Our prices aren't that high... yet... but we are paying more than "super". Rediculous. As for deactivtion, definitly possible but your truck's gunna run a little rough.



-Scott
 
Seems to me that diesels are so efficient, that deactivation is not required. They only run at a speed equal to the amount of fuel injected.
 
tkerrigan said:
Seems to me that diesels are so efficient, that deactivation is not required. They only run at a speed equal to the amount of fuel injected.



So if you deactivate two cylinders, you'll just be injecting more fuel in the remaining 4 cylinders to maintain rpm?



How do gas engines operate differently? Don't they only run at a speed equal to the amount of fuel injected as well? Honda has deactivation on their v-6, and DC does it on the Hemi, and they tout extra efficiency.

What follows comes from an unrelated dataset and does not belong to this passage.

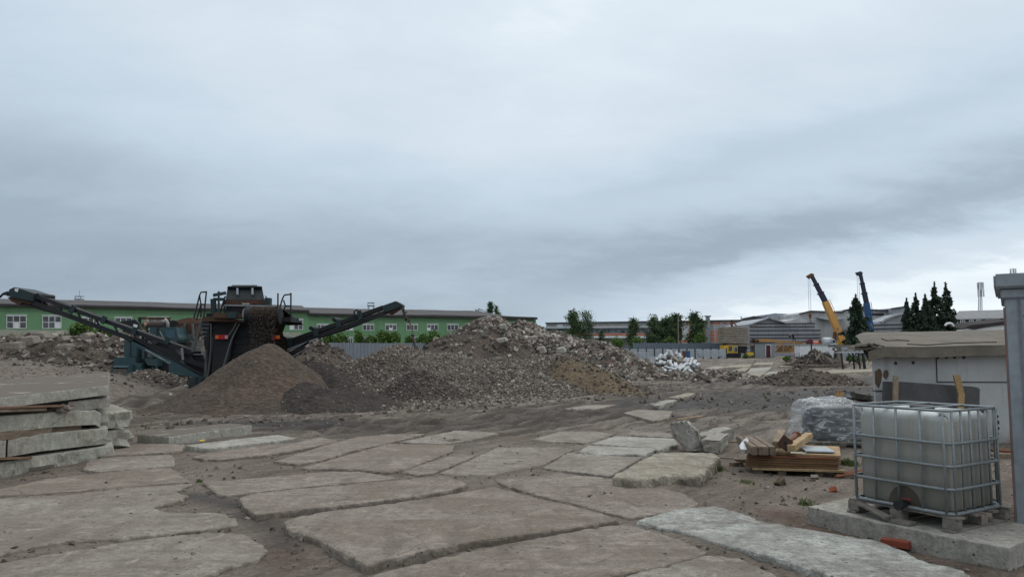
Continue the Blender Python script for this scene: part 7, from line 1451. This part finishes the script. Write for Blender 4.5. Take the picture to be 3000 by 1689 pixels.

What would the difference be? I don't know enough about gas engines to know why it works.
 
JCleary said:
What would the difference be? I don't know enough about gas engines to know why it works.
Gas engines have throttle plates that induce pumping losses. If one deactivates 3 cylinders (one bank) of the Honda V-6, then the remaining 3 cylinders have to effectively double their brake mean effective pressure (BMEP) to produce the same power. This requires higher throttle openings which will reduce pumping losses.



Rusty
 
Gas engines run from throttle position, Diesels from amount of fuel injected. Gas only burns in a narrow air fuel ratio, too lean and it won't burn and gets wasted. Diesel will burn no matter how lean. Too rich, different story.